Culture
Mogadishu returns to the cinema
The Somali National Theater was one of the most renowned performing arts venues in Africa, until it became ‘the symbol of a broken nation with a hole in its heart.’ But after 30 years, the theater has opened for the screening of two local films.
There is a 2017 short film by Somali filmmaker Said Fadhaye about what Mogadishu’s National Theater was like before the civil war. “It was a place where good things happened. Somali language and culture were preserved here,” Abd-ElKarim says in the video as he walks on the still-derelict stage. He is the former writer for the historic band Waaberi, which was most famous in the country between the 1960s and 1990s, and he has played there often in the past. “It was like a city on the move 24/7.”
Then, the short features Binti Omar Ga’al, the renowned singer of Waaberi, who is filmed as she’s watching archival footage of one of her concerts at the theater. Gripped with nostalgia, she runs her hand over her face as soon as the clip of her performing ends: “It reminds me of the good times when I first sang this song, how I felt at the time and the people who were sitting in front of me,” she explains in the documentary. “People were passionate about art. They would stand in line during the day to buy tickets, which would even run out while waiting in line, and they would be told to come back tomorrow.”
The Somali National Theater was one of the most renowned performing arts venues in Africa, until it became for three decades “the symbol of a broken nation with a hole in its heart,” as Fadhaye calls it. It was closed in 1991, at the beginning of the second phase of the internal conflict, when rival militias began to clash after the fall of dictator Mohammed Siad Barre. It was also used as a base by fighters, and the roof collapsed within a year after the clashes began.
But on Wednesday night, the public got a glimpse of what life was like in Mogadishu 30 years ago. For the first time since then, a public film screening was held in the theater, now reopened since June 2020. On the program were two short films by 28-year-old director Ibrahim CM, titled Hoos and Date from Hell. The ticket was $10, not among the cheapest for the place.
The films were a horror movie and a love comedy. “The public appreciated what the two shows represent more than their plot. A historical moment,” explains Ismail Dalmar, a 53-year-old patron who has been back in the capital for a few months, visiting after leaving it in 1986. For him, who lives in Denmark, this was a “breathtaking” event. In his mind’s eye, he goes back to his youth, a time when going to the cinema in Somalia was normal, while in the last years the only thing he’s seen of his country has been images of rubble. “We had girlfriends, we went out, we felt safe and religion was not an issue. We were seeing Indian, Italian, some Somali and even American films, in Italian.”
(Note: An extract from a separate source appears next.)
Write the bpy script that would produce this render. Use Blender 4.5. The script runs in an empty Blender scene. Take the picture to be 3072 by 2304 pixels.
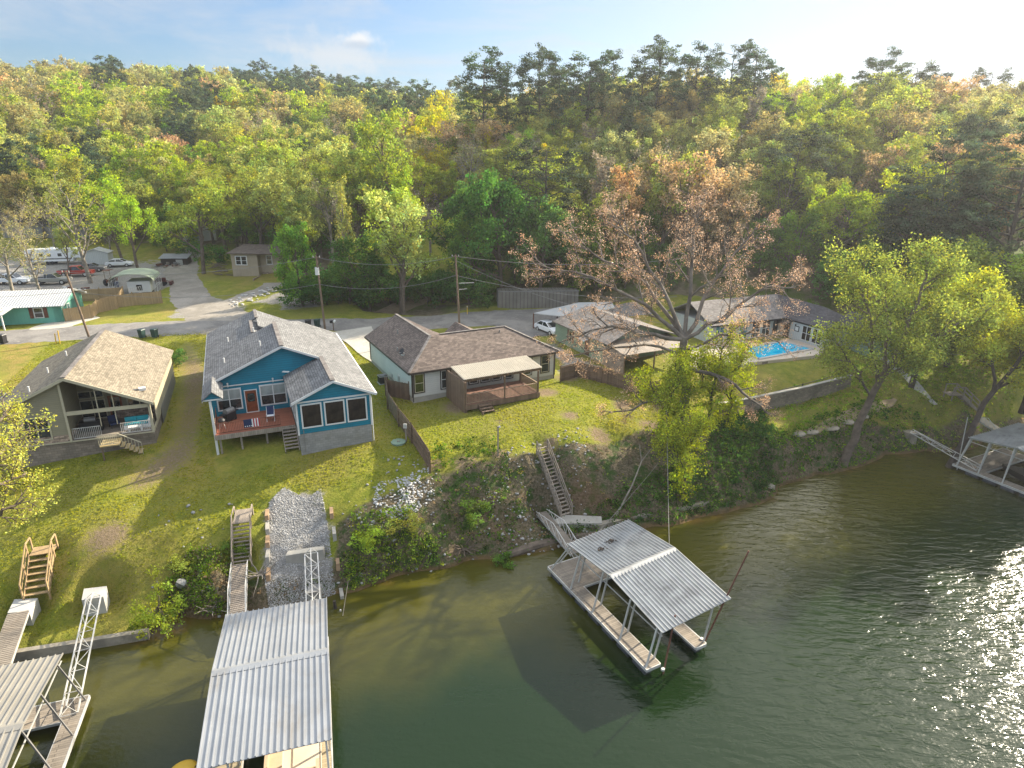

However, today’s Somalia is more conservative than in the past, and its government is in constant armed conflict with Al-Shabaab, an Islamic terrorist organization. Although the jihadists were driven out of Mogadishu a decade ago, terrorist attacks continue to be in the local news and the return to the cinema was organized with heavy security measures. “I was overjoyed as I stood in line to get tickets, but once inside, I prayed that nothing would happen,” Dalmar says. In 2012, for instance, the theater was bombed two weeks after an initial attempt to reopen.
The building, which was built by Chinese engineers as a gift from Mao Zedong in 1967, is now the only official platform where Somali filmmakers can try to present their work, “because there isn’t a single cinema in the country,” explains Abdihakan Basheir, the organizer of the screening of the films of Ibrahim CM, one of his colleagues and peers. “I had never been to a cinema in my life, same as all the young people who were in the theater. In the city, there are only the so-called “Bollywood movies,” which are improvised rooms in the backs of stores where Indian films are shown on a television and the spectators are sitting on oil bottle crates and such.”
While Indian cinema is widespread in Somalia, as it is in many parts of Africa, this is because it’s typically an entertainment genre, easily available in other languages beside English, while Wednesday night “was the first time ever that Somali films were screened at the National Theater,” Basheir explains further. But despite the value of this event for the cultural life of the country, it was not easy to organize.
According to the organizer, they had to pay $3,000 out of their own pocket for security and a one-time commission of $300 for the approval of the short films to the Somali Film Agency, a state body created in 1975 under the then-regime and put in charge of importing, distributing and censoring films in the country.
Even as less than half of the 1,300 seats of the theater were occupied for the occasion, the young director’s enthusiasm remained high, even though he was not in the capital on the day of the screening. “It’s still a privilege, and now my films have one more credential for future release,” says Ibrahim CM. “And for young Somalis, the rebirth of cinema is like a door opening. Like the future calling to them.”